Le président turc Recep Tayyip Erdogan menace d’expulser les ambassadeurs de dix pays dont la France, l’Allemagne et les Etats-Unis après un appel lancé cette semaine en faveur de la libération de l’opposant et mécène Osman Kavala.
« J’ai dit à notre ministre des Affaires étrangères que nous ne pouvons plus nous permettre de les accueillir dans notre pays », a déclaré M. Erdogan, selon des propos rapportés jeudi par plusieurs médias turcs.
Dans un communiqué publié lundi soir, le Canada, la France, la Finlande, le Danemark, l’Allemagne, les Pays-Bas, la Nouvelle-Zélande, la Norvège, la Suède et les Etats-Unis ont réclamé un « règlement juste et rapide de l’affaire » Osman Kavala, éditeur et mécène turc devenu une bête noire du régime, emprisonné depuis quatre ans sans jugement.
« Est-ce à vous de donner une leçon à la Turquie ? Qui êtes-vous ? », a réagi le président turc, soulignant que la justice turque est « indépendante », selon ces médias locaux.
Dès le lendemain de leur communiqué commun, mardi matin, les ambassadeurs de ces dix pays avaient été convoqués par le ministre des Affaires étrangères, Mevlüt Cavusoglu, qui jugeait « inacceptable » leur appel en faveur d’Osman Kavala.
Les diplomates estimaient notamment que « le retard persistant [pris par] son procès (…) jette une ombre sur le respect de la démocratie, de l’Etat de droit et de la transparence du système judiciaire turc ».
Figure majeure de la société civile, Osman Kavala est accusé depuis 2013 par le régime du président Erdogan de chercher à déstabiliser la Turquie.

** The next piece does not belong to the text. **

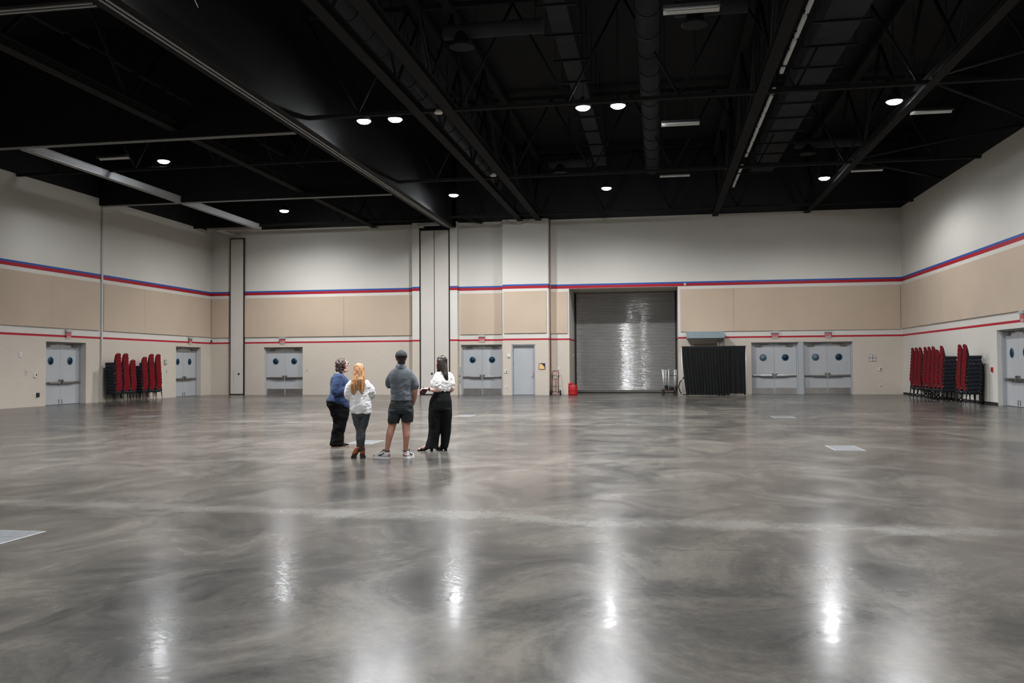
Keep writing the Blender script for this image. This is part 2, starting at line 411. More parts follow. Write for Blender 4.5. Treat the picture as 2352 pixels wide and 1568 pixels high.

En décembre 2019, la Cour européenne des droits de l’Homme (CEDH) avait ordonné sa « libération immédiate » – en vain.
Accusation d’espionnage
A 64 ans, Osman Kavala, homme d’affaires richissime et philanthrope né à Paris, a été maintenu en détention début octobre par un tribunal d’Istanbul qui a argué « manquer d’éléments nouveaux pour le remettre en liberté ».
Kavala fut à l’origine arrêté pour sa participation au mouvement de Gezi en 2013 – du nom d’un parc proche de la place Taksim à Istanbul. M. Erdogan était alors Premier ministre. Il a ensuite été accusé de tentative de coup d’Etat et d’espionnage.
Osman Kavala, qui a toujours nié les charges pesant contre lui, risque la prison à vie. Il comparaîtra de nouveau le 26 novembre. Dans un entretien à l’AFP, Osman Kavala a estimé la semaine dernière que sa détention permet au régime de Recep Tayyip Erdogan de justifier ses « thèses complotistes ».
Menaces de sanction
« Pour moi, la vraie raison de ma détention prolongée répond au besoin du gouvernement d’entretenir la fiction d’un complot », a-t-il déclaré depuis sa cellule, via son avocat. « Puisque je suis accusé d’avoir pris part à un complot organisé par des puissances étrangères, me libérer affaiblirait cette fiction et ce n’est certainement pas ce que le gouvernement souhaite », relevait-il
Le Conseil de l’Europe a menacé Ankara de sanctions, qui pourront être adoptées lors de sa prochaine session (30 novembre au 2 décembre) si l’opposant n’est pas libéré d’ici là. La question des droits et des libertés individuelles a souvent opposé les dirigeants européens et américains au président Erdogan, en particulier après la tentative de coup d’Etat de 2016 et la vague d’arrestations et d’emprisonnements qui se sont ensuivies.
En escale à Istanbul samedi dernier, dans le cadre de sa tournée d’adieu avant de quitter la chancellerie allemande, Angela Merkel n’avait pas manqué de le rappeler au président turc. « La seule chose que je peux vous dire, c’est qu’il en ira de même avec le prochain gouvernement allemand », l’a-t-elle prévenu.